Bell captured the attention of coaches everywhere with her combination of height and pace, which made her a goal-scoring dynamo in the youth ranks.

But when she attended her first youth national team camp, the coaching staff believed Bell’s attributes could be maximized by switching positions. Instead of hunting goals at the top of the team’s formation, Bell was asked to switch to center back, a position on the back line of the defense dedicated to preventing goals — not scoring them like she had done her entire life.

“I had no idea what I was doing at first, but I really loved it,” Bell said. “I realized I loved stopping people from scoring more than I actually loved scoring. I guess it’s kind of a cocky thing like, ‘You’re not going to score on me.’ I love that feeling.”

With a possible future with the USWNT, Bell made life-altering changes upon her return to Wichita.

She moved out of her parents’ house in Wichita to live full-time with a host family in the Kansas City area, where she trained year-round with her club team, Sporting Blue Valley DA, and played center back in the ECNL, the top youth soccer league in the country.

The transition to defense was so seamless that Bell became a rare freshman starter for UNC, winning the 2019 ACC Freshman of the Year award and heading home a game-winning free kick in the Elite Eight of the NCAA Tournament.

“You didn’t have to know much about soccer,” Alcantara said, “you could look out there and tell who Maycee Bell was.”

After suffering a season-ending injury in 2022, Bell returned in 2023 to finish out a distinguished career at UNC. The 5-foot-11 defender was then selected with the No. 14 overall pick in the first round of the 2024 NWSL Draft by NJ/NY Gotham FC.

Wichita native Maycee Bell (left) made her professional debut for Gotham FC on April 20 in an NWSL game against Washington Spirit.
Wichita native Maycee Bell (left) made her professional debut for Gotham FC on April 20 in an NWSL game against Washington Spirit.

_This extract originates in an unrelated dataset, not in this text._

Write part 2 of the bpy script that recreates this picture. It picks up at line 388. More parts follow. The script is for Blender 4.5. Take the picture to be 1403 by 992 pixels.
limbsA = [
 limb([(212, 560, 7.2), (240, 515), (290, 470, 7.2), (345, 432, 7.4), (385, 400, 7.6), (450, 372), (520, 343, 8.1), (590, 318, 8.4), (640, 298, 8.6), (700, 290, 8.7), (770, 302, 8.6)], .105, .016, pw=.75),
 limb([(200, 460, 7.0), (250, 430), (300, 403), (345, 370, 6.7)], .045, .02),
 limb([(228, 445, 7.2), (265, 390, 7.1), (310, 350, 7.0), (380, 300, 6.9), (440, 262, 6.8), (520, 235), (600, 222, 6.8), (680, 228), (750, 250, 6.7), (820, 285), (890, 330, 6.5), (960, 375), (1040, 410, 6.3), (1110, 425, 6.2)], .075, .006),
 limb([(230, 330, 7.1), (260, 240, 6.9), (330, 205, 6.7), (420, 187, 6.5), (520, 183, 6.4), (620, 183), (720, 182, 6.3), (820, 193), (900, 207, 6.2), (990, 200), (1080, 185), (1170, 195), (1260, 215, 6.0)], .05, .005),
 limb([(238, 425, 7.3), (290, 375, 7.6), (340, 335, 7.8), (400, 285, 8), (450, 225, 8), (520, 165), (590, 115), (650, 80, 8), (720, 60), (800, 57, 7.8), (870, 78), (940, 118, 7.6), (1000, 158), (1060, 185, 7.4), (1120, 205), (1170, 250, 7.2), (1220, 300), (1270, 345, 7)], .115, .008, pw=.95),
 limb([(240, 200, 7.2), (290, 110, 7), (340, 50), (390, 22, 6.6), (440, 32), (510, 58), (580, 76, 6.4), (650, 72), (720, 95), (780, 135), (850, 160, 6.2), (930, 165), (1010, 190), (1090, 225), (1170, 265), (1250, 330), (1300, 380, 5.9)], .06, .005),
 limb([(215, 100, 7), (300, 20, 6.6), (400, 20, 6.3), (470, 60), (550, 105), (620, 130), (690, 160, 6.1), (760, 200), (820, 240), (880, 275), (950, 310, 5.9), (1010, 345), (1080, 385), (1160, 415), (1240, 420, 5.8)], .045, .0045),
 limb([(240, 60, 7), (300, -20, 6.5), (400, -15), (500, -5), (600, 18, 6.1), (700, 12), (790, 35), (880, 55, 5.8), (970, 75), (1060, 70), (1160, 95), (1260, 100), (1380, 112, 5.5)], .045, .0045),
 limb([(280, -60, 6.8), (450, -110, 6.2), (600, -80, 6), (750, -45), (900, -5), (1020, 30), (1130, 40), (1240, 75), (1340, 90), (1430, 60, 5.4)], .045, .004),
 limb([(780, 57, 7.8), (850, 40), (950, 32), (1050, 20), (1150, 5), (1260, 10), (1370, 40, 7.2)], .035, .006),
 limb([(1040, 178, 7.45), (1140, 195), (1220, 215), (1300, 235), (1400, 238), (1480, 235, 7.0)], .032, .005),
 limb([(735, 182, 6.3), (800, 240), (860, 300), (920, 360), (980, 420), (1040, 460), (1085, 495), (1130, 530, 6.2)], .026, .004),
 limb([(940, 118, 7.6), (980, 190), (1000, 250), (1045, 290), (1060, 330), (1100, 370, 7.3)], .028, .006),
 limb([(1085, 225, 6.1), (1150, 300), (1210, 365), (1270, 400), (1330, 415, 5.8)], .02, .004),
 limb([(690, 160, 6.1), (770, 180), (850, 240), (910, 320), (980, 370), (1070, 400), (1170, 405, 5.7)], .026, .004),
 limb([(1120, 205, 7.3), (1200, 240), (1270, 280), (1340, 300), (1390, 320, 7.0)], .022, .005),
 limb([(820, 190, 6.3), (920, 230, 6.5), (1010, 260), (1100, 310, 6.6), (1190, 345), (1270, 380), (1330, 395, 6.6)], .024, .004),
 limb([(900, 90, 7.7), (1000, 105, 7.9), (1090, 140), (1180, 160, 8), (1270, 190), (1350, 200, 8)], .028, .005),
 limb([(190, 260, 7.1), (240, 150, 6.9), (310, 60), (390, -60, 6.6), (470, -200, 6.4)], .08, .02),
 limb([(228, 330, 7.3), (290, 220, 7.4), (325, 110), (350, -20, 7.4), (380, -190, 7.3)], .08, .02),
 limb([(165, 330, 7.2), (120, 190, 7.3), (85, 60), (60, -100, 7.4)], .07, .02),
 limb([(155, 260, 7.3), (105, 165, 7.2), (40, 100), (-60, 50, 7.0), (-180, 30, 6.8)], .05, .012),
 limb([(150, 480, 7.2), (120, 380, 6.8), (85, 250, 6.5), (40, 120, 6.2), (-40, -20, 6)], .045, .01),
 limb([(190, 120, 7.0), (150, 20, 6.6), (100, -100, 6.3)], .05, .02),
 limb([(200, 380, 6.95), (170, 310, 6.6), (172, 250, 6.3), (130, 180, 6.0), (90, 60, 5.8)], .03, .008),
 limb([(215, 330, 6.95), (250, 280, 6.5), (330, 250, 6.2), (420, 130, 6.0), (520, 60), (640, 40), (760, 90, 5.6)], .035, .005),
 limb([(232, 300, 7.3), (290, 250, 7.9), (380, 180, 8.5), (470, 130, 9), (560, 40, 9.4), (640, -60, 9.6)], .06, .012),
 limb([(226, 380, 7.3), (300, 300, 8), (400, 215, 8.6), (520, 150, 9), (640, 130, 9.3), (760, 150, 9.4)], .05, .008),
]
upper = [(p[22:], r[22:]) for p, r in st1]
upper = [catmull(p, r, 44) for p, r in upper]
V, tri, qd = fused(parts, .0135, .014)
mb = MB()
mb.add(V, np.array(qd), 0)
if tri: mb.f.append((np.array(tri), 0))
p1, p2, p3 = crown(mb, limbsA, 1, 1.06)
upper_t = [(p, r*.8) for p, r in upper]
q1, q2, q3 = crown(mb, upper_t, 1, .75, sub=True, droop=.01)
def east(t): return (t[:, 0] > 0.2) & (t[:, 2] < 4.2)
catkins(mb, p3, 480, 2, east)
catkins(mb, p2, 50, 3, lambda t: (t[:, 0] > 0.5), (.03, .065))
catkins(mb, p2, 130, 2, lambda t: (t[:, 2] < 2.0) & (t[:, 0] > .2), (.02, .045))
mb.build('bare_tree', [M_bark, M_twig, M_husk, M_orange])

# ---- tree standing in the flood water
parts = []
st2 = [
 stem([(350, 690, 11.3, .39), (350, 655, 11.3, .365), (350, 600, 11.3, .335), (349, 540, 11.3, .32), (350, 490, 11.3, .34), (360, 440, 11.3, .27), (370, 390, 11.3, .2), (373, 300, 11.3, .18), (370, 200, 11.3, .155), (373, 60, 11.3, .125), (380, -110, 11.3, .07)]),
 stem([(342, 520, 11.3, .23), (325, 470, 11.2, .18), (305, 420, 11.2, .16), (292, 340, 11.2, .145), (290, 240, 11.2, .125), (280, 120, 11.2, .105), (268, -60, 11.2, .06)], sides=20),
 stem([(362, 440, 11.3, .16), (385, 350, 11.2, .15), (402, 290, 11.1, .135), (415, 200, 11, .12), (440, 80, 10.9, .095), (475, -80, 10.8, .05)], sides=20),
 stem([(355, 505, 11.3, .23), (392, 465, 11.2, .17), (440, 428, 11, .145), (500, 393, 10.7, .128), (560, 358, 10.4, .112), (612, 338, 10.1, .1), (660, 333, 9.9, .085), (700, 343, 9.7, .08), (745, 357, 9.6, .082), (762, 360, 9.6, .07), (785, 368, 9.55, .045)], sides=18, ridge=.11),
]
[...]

Bell made her professional debut on March 15 in the NWSL Challenge Cup, then made her regular-season debut for Gotham FC on April 20.

“We couldn’t be more excited to add a talented player like Maycee to our back line,” Gotham FC general manager Yael Averbuch West said in a statement. “She has all the tools to succeed at the next level and we look forward to supporting her to be her very best.”

Bell isn’t the first Wichita native to reach the NWSL, as she was preceded by Goddard’s Whitney Berry (2013), Kapaun Mt. Carmel’s Caroline Kastor (2015-16) and Maize’s Katie McClure (2020-21).

There has also been a flurry of talented women’s soccer players from the Wichita area who have enjoyed standout careers recently at the Division I level, such as Trinity’s Ally Henderson (Baylor), Newton’s Brookelynn Entz (Kansas State), Derby’s Jordan Eickelman (Missouri State), Maize South’s Avery Green (Kansas State), Northwest’s Katie Cramer (Kansas State), Bishop Carroll’s Jami Reichenberger (Northern Iowa) and Kapaun’s Grace Hagan (Kansas).

More could be on the way with current high school stars like Eisenhower’s Bella Smith (Tennessee) and Maize South’s Kyndal Ewertz (Arkansas) on the way to play at the SEC level.

Alcantara hopes their stories can be inspirational to the next generation of soccer players coming out of Wichita.

“I preach to the girls a lot, there’s nothing special or magical about players from L.A. or Dallas or New York,” Alcantara said. “The only difference from here and those big cities is that they have a lot more depth, but I tell our girls all the time, ‘You can be as good as their best players. You have two feet, you have a brain and the ball rolls the same.’ I think those girls have shown that Wichita can hang with anybody.”